“Peter the Great: His Life and World” by Robert K Massie
This book is part of my ‘Russian journey’ – you have to start somewhere.
It has one of those memorable opening passages that draws you in:
“Around Moscow, the country rolls up gently from the rivers winding in silvery loops across the pleasant landscape. Small lakes and patches of woods are sprinkled among the meadowlands. Here and there, a village appears, topped by the onion dome of its church. People are walking through the fields on dirt paths lined with weeds. Along the riverbanks, they are fishing, swimming and lying in the sun. It is a familiar Russian scene, rooted in centuries.
In the third quarter of and seventeenth century, the traveler coming form Western Europe passed through this countryside to arrive at a vantage point known as the Sparrow Hills. Looking down on Moscow from this high ridge, he saw at his feet “the most rich and beautiful city in the whole world”. Hundreds of golden domes topped by a forest of golden crosses rose above the treetops; if the traveler was present at the moment when the sun touched all this gold, the blaze of light forced his eyes to close. The white-walled churches beneath those domes were scattered through a city as large as London. At the center, on a modest hill, stood the citadel of the Kremlin, the glory of Moscow, with its three magnificent cathedrals, its mighty bell tower, its gorgeous palaces, chapels and hundreds of houses. Enclosed by great white walls, it was a city in itself.
In summer, immersed in greenery, the city seemed like an enormous garden. Many of the larger mansions were surrounded by orchards and parks, while swaths of open space left as firebreaks burst out with grasses, bushes and trees. Overflowing its own walls, the city expanded into numerous flourishing suburbs, each with its own orchards, gardens and copses of trees. Beyond, in a wide circle around the city, the manors and estates of great nobles and the white walls and gilded cupolas of monasteries were scattered among meadows and tilled fields to stretch the landscape out to the horizons.
Entering Moscow through its walls of earth and brick, the traveler plunged immediately into the busting life of a busy commercial city. The streets were crowded with jostling humanity. Tradespeople, artisans, idlers and ragged holy men walked beside laborers, peasants, black-robed priests and soldiers in bright colored caftans and yellow boots. Carts and wagons struggled to make headway through this river of people, but the crowds parted for a far-bellied, bearded boyer, or nobleman, on horseback, his head covered with a fine fur cap and his girth with a rich fur-lined coat of velvet or stiff brocade. At street corners, musicians, jugglers, acrobats and animal handlers with bears and dogs performed their tricks. Outside every church, beggars clustered and wailed for alms. In front of taverns, travelers were sometimes astonished to see naked men who had sold every stitch of clothing for a drink; on feast days, other men, naked and clothed alike, lay in rows in the mud, drunk.
[…]
At noon, all activity came to a halt. The markets would close and the streets empty as people ate dinner, the largest meal of the day. Afterward, everyone napped and shopkeepers and vendors stretched out to sleep in front of their stalls.

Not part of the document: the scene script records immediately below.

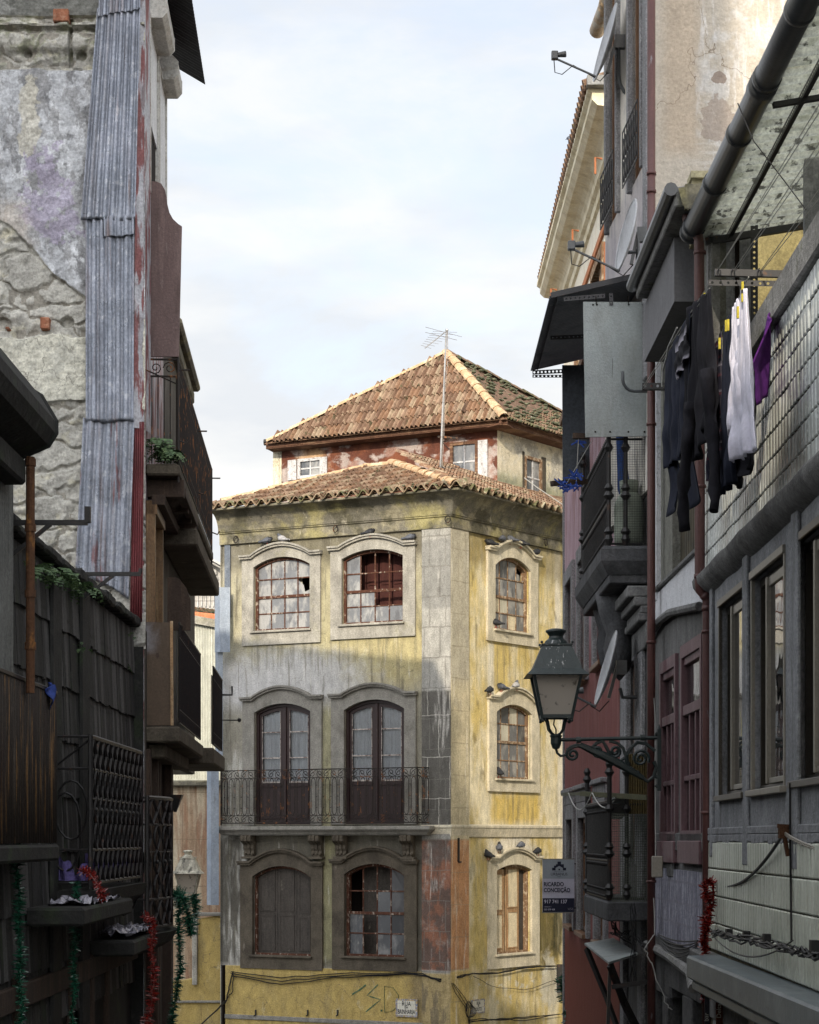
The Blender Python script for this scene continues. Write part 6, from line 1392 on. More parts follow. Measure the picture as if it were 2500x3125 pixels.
def r3win(fr, par, a, gs=.14, frame=m_frbr, cap=False, sill=True, nb=2):
    u0, u1, z0, z1 = a
    s = part('window_surround', MB().box(u0-gs, u0, -.05, .04, z0-.05, z1+gs).box(u1, u1+gs, -.05, .04, z0-.05, z1+gs).box(u0, u1, -.048, .04, z1, z1+gs), m_grn, par, fr, bevel=.008)
    w = part('window', MB().prism(rect(a), .03, .14, holes=[rect((u0+.05, u1-.05, z0+.05, z1-.06))]), frame, par, fr, bevel=.005)
    b = MB().box(u0+.03, u1-.03, .05, .10, z0+(z1-z0)*.62, z0+(z1-z0)*.62+.07).box((u0+u1)/2-.03, (u0+u1)/2+.03, .05, .1, z0+.04, z1-.04)
    b.box(u0+.04, u1-.04, .055, .095, z0+.04, z0+.14)
    part('glazing_bar', b, frame, w, fr, bevel=.004)
    part('pane', MB().quad((u0+.04, .08, z0+.04), (u1-.04, .08, z0+.04), (u1-.04, .08, z1-.04), (u0+.04, .08, z1-.04)), g_win, w, fr)
    part('interior', MB().box(u0-.02, u1+.02, .3, .32, z0-.02, z1+.02), m_inside, w, fr)
    if sill: part('sill', MB().box(u0-.04, u1+.04, -.09, .05, z0-.06, z0-.0), frame, w, fr, bevel=.008)
    return w
for a in wu: r3win(R3U, h3, a, gs=.07, sill=False)
for a in wu:
    b = MB()
    for z in (a[2]+.02, a[2]+.55): b.tube([(a[0]-.1, -.08, z), (a[1]+.1, -.08, z)], .008, 5)
    n = 7
    for k in range(n+1):
        u = a[0]-.1+(a[1]-a[0]+.2)*k/n; b.tube([(u, -.08, a[2]+.02), (u, -.08, a[2]+.55)], .005, 4)
        if k < n: b.tube([(u+.05+.04*cos(t), -.08, a[2]+.38+.10*sin(t)) for t in [q*pi/4 for q in range(9)]], .005, 4); b.tube([(u+.05+.04*cos(t), -.08, a[2]+.16+.10*sin(t)) for t in [q*pi/4 for q in range(9)]], .005, 4)
    part('window_railing', b, m_irond, h3, R3U)
part('quoin', MB().box(U-.26, U-.06, -.04, 0, 4.2, 10), m_grn, h3, R3U, bevel=.01)
part('soffit', MB().box(-.1, .7, -.28, 0, 9.35, 9.45), m_frbr, h3, R3U)
m_cgut = mat('flaking_cream_gutter', (.58,.42,.26), [((.70,.66,.56), .7, ('n', 7, .5, .6)), ((.30,.14,.06), .6, ('n', 6, .58, .7))], rough=.5, bump=.2)
a = pt(1822, 95, 21.9); c = pt(1872, -40, 20.9)
b = MB().tube([a, c], .085, 16).tube([a.lerp(c, .62), a.lerp(c, .68)], .092, 16)
solo('gutter', b, m_cgut, 'flaking cream half round gutter under the highest eaves on the right', 'gutter', smooth=True)
# lower facade of the balcony house
wl3 = [(R3.u_(1903), R3.u_(1944), .55, 1.75), (.35, .95, -.9, .95)]
wl3 = [(.95, 1.75, -.2, 1.72)]
m_dst = mat('dark_pebbly_render', (.11,.11,.11), [((.17,.17,.165), .6, ('n', (3,3,1.4), .45, .66)), ((.05,.05,.05), .7, ('n', (6,6,1.2), .52, .72))], bump=1.1, bs=50)
part('lower_wall', MB().prism([(0, GZ), (R3.L, GZ), (R3.L, 3.2), (0, 3.2)], 0, .2, holes=[rect(a) for a in wl3]), m_dst, h3, R3)
for a in wl3:
    r3win(R3, h3, a, gs=.2, sill=False)
b = MB()
for k, (o, z0, z1) in enumerate(((.10, 2.05, 2.12), (.16, 2.12, 2.20), (.22, 2.20, 2.30), (.12, 1.98, 2.05))): b.box(.3-o*.5, R3.L-.05, -o, 0, z0, z1)
b.box(.38, R3.L-.05, -.05, 0, 1.75, 1.98)
part('entablature', b, m_stuc2, h3, R3, bevel=.01)
part('pilaster', MB().box(.35, .70, -.05, 0, GZ, 1.75).box(2.0, 2.35, -.05, 0, GZ, 1.75), m_grn, h3, R3, bevel=.01)
# turned iron balcony
def turned(mb, p, z0, z1, r=.018, kn=(.0, .33, .66, 1.0)):
    prof = []
    zz = [(0, 1), (.04, 1.9), (.07, 1.2), (.09, 2.2), (.12, 1.0), (.30, .9), (.33, 2.3), (.36, 1.2), (.38, 2.0), (.41, 1.0), (.62, .9), (.65, 2.0), (.68, 1.0), (.88, 1.0), (.91, 2.1), (.94, 1.1), (.97, 1.7), (1, .8)]
    mb.lathe([(r*k, z0+(z1-z0)*t) for t, k in zz], (p[0], p[1], 0), 8)
def bal3(zf, zt, X, Y0, Y1, par, lab=None, sp=.085, wallx=2.15, under=True):
    """floor z, rail z; along Y from Y0 (near) to Y1"""
    b = MB(); n = int((Y1-Y0)/sp)
    for k in range(n+1):
        y = Y0+(Y1-Y0)*k/n; b.tube([(X, y, zf), (X, y, zt)], .008, 5)
        for t in (.03, .10, .36, .44, .90, .97): b.ball((X, y, zf+(zt-zf)*t), .021 if t in (.36, .44, .97) else .016, 6)
    for z in (zf+.015, zf+(zt-zf)*.40, zt): b.tube([(X, Y0, z), (X, Y1, z)], .012, 5)
    b.tube([(X, Y0, zf+.015), (wallx, Y0, zf+.015)], .012, 5); b.tube([(X, Y0, zt-.03), (wallx, Y0, zt-.03)], .012, 5)
    for x, y in ((X, Y0), ((X+wallx)/2, Y0), (X, Y1)): turned(b, (x, y), zf, zt+.38, .022)
    return part('balcony_railing', b, m_irond, par, WORLD, label=lab)
YN, YFr = 18.15, 20.85; XB = 1.84; zf = (HY-1668)/F*YN
m_dconc = mat('near_black_stone', (.075,.077,.082), [((.13,.13,.135), .6, ('n', (3,3,1.5), .48, .66)), ((.035,.035,.035), .7, ('n', (5,5,1.4), .52, .7))], bump=1.0, bs=30)  # darker, near-black tone for the balcony stone
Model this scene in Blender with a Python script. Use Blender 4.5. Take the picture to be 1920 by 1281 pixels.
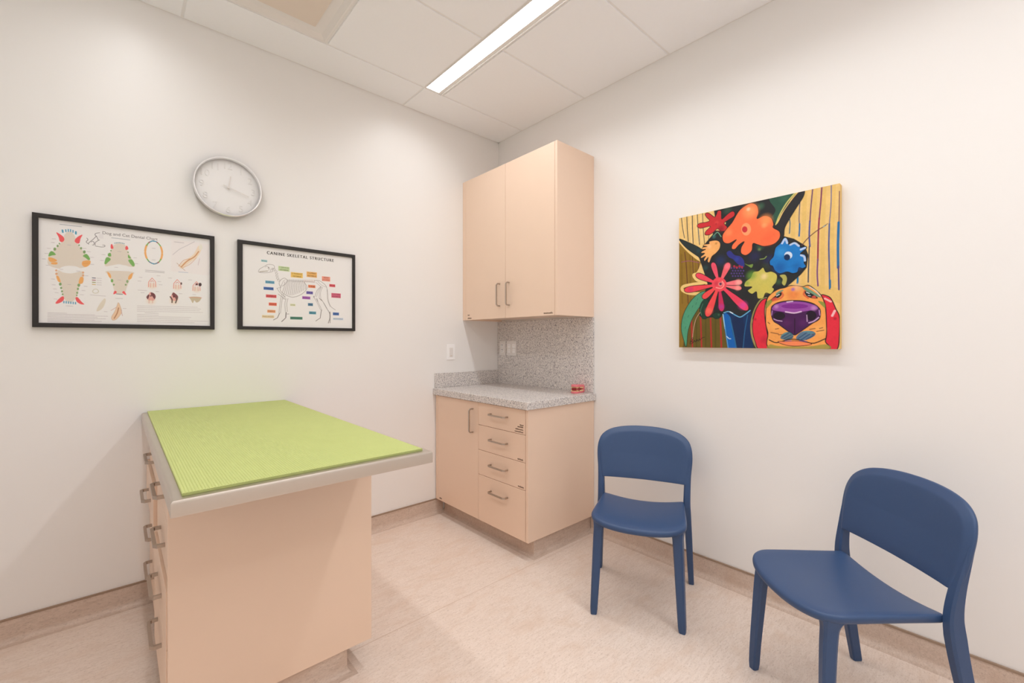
import bpy, bmesh, math, random
import numpy as np
from mathutils import Vector, Matrix

# ------------------------------------------------------------------ clear
for o in list(bpy.data.objects):
    bpy.data.objects.remove(o, do_unlink=True)
SC = bpy.context.scene
COL = SC.collection
R = math.radians

# ------------------------------------------------------------------ room dimensions (metres)
XR, YL, CEIL = 2.333, 2.753, 2.885        # right wall plane, left wall plane, ceiling height
XW, YB = -0.77, -2.00                      # the two walls behind the camera

# ------------------------------------------------------------------ camera
cam_data = bpy.data.cameras.new('camera')
cam_data.sensor_width = 36.0
cam_data.lens = 15.37
cam_data.clip_start = 0.02
cam = bpy.data.objects.new('camera', cam_data)
COL.objects.link(cam)
cam.location = (0.0, 0.0, 1.26)
cam.rotation_euler = (R(89.9), R(0.0), R(-42.04))
SC.camera = cam

# ------------------------------------------------------------------ world, exposure
world = bpy.data.worlds.new('world')
SC.world = world
world.use_nodes = True
world.node_tree.nodes['Background'].inputs[0].default_value = (0.9, 0.92, 1.0, 1)
world.node_tree.nodes['Background'].inputs[1].default_value = 0.05
SC.view_settings.view_transform = 'Standard'
SC.view_settings.look = 'None'
SC.view_settings.gamma = 1.0
SC.view_settings.exposure = 0.0
SC.view_settings.use_curve_mapping = False
SC.cycles.max_bounces = 16
SC.cycles.diffuse_bounces = 10
SC.cycles.caustics_reflective = False
SC.cycles.caustics_refractive = False
LENS_GLOW = 4.0               # visible glow of the opal lens
LAMP_WATTS = 18.0             # power of the linear luminaire over the chairs
LAMP_WATTS_TABLE = 12.6       # the one over the table, dimmed a little
LAMP_WATTS_CROSS = 8.6        # the short cross run behind the camera
LAMP_SPREAD = 150.0           # cut-off of its optic, degrees
LIGHT_COLOR = (1.0, 1.0, 1.0)


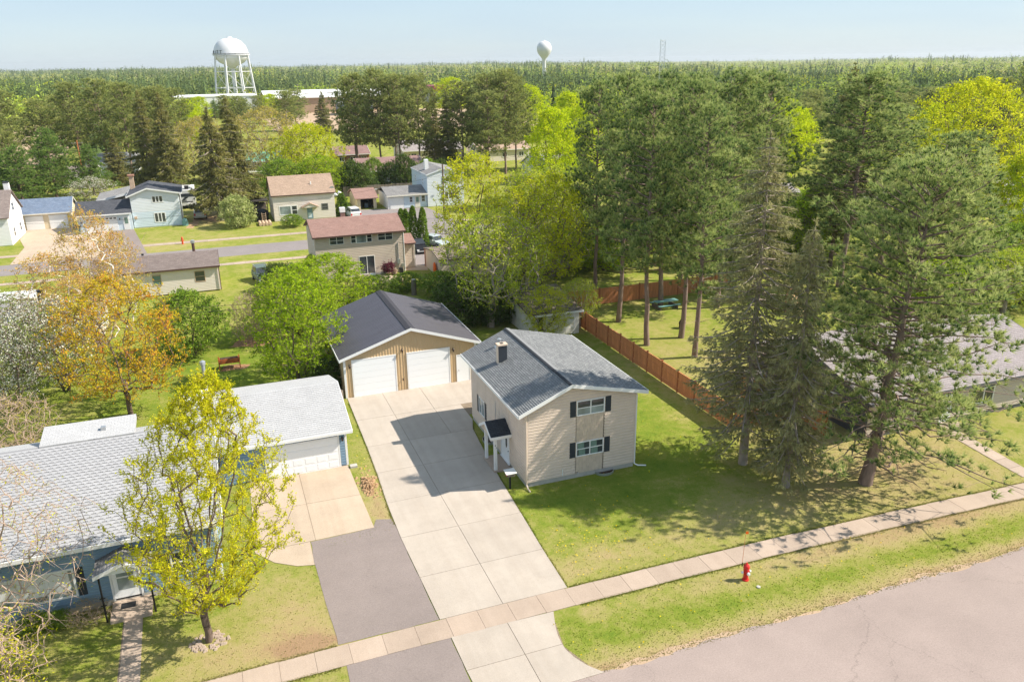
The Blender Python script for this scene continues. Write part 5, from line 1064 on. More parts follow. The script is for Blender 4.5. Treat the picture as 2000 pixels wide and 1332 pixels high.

With the coming of dusk, swallows began to soar over the Kremlin battlements and the city locked itself up for the night. … “
I will let you read the other 850-odd pages yourself.
Comment:
Incredibly, the hard copy that I purchased in a local bookstore has the title “Peter the Great: His Life and Work [sic – not World]”. Did you pick that in the cover picture above? How could they have made such a typographical blunder in the very book title !!???
https://www.booktopia.com.au/peter-the-great-robert-k-massie/book/9781801102773.html
You can also find a copy here on oceanofpdf …
I like to look at the bibliography and related sources as I go and was prompted to check this one out …
“The History of the Russian Empire under Peter the Great” - Voltaire, 1759 – where I found one of my favourite quotes:
“A [] bookseller orders a book to be written, just as a manufacturer gives directions for weaving a piece of cloth; and unhappily there are authors to be found, whose necessities oblige them to sell their labors to these dealers, like work-men for hire; hence arise these insipid panegyrics, and defamatory libels, with which the public is overrun, and is one of the most shameful vices of the age.
Never did history stand more in need of authentic vouchers, than at this time, when so infamous a traffic is made of falsehood.”
Voltaire in Author’s Preface to “The History of the Russian Empire under Peter the Great” (1759)
https://archive.org/details/cu31924088380583
Incidentally, Massie received the Pulitzer prize for Biography in 1981 for this work.
Massie’s book left me with more questions than answers regarding Peter’s behaviour, especially towards his own Russian people, not the least of which being the murder of his own son.
I have read elsewhere that his enigmatic/mysterious behaviour on his two-year travelling, incognito ’Grand Embassy’ involved induction into occult freemasonry.
Nevertheless, a must read to give a detailed insight into Russia from the 1690s to the 1720s.
In three words … ‘Peter “modernised” Russia’.